This Is What State Capture Actually Looks Like

The Editorial Board

July 17, 2026

3 min read

While Tony Leon is falsely accused of state capture, in South Africa’s administrative capital a city manager who strengthened financial controls and exposed suspected corruption has been railroaded into suspension by a political coalition that wants to loot the state.
This Is What State Capture Actually Looks Like
Image by Per-Anders Pettersson - Gallo Images

A great effort has recently been made in the media and by politicians to argue that Tony Leon and his lobbying firm, Resolve Communications, represent the contemporary guise of state capture – on a par with the worst of the Gupta era. Yet at the same time in Tshwane, which contains Pretoria, South Africa's administrative capital and the epicentre of national government power, a political coalition has suspended a city manager who tightened financial controls, improved audit outcomes, and referred suspected crimes to law enforcement.

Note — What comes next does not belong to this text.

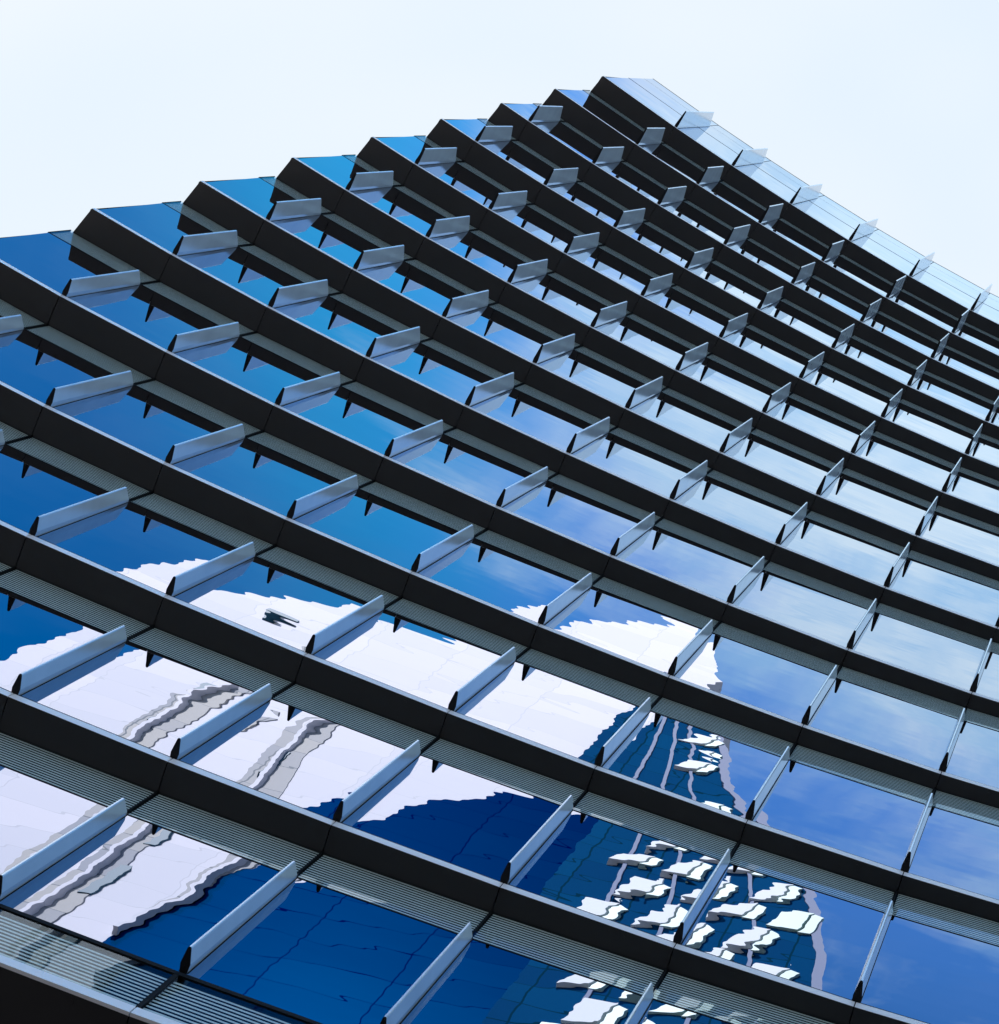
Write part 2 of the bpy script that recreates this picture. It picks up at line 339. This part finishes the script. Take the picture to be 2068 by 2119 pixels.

President Cyril Ramaphosa, whose office looks out over Tshwane, has said the allegations against Leon "really smacks of the type of state capture that has been discussed". ActionSA, which holds the mayorship of Tshwane, used virtually the same words, saying Leon and his firm "reeked of textbook state capture".

Yet when The Common Sense examined almost 20 separate claims made against Leon, it found that none rise to anything near a definition of state capture at all and that the allegations, on the contrary, are most likely an information operation to undermine confidence in the Democratic Alliance (DA), a party of which Leon is a former leader .

Yet in Tshwane, an actual case of contemporary state capture has attracted relatively little scrutiny.

Johan Mettler, who by all accounts is the ultimate manifestation of a brave and decent public servant, became Tshwane city manager in 2022 and inherited severe financial problems, weak controls, deteriorating infrastructure, and poor audit outcomes. He moved quickly to set that right and, under his leadership, the number of qualifications in Tshwane's financial statements fell from 28 in 2021/22 to two in 2024/25. He restored the Financial Disciplinary Board, strengthened the monitoring of council decisions, reduced procurement irregularities, and made 78 criminal referrals to law enforcement agencies.

That plainly made a lot of people very uncomfortable and greatly limited opportunities to loot the city.

The first step of Mettler’s undoing was when the political leadership of Tshwane changed.

ActionSA abandoned its arrangement with the DA and formed a coalition with the African National Congress and Economic Freedom Fighters (EFF). Cilliers Brink was removed as mayor and replaced by ActionSA's Nasiphi Moya. This coalition had gained control of the political leadership of the capital city, but still faced the problem that Mettler remained in charge of its administration.

The second step came when the EFF subsequently submitted a complaint accusing Mettler of maladministration, irregular recruitment, and obstruction. Mettler denied the allegations and argued that the process was unlawful and predetermined. Following a closed council meeting, conducted under outrageous circumstances, the third step was executed when the new coalition relied on the EFF allegations to vote to suspend him.

If It Looks Like a Duck...

The inversion is extraordinary – and virtually a mirror image of the South African Revenue Service “rogue unit” false news scandal that marked the high-water mark of Zuma-era state capture.

Yet the media and political responses would suggest anything but that, with far more coverage, commentary, and political outrage generated at Leon than at what is plainly an audacious case of state capture occurring in Tshwane.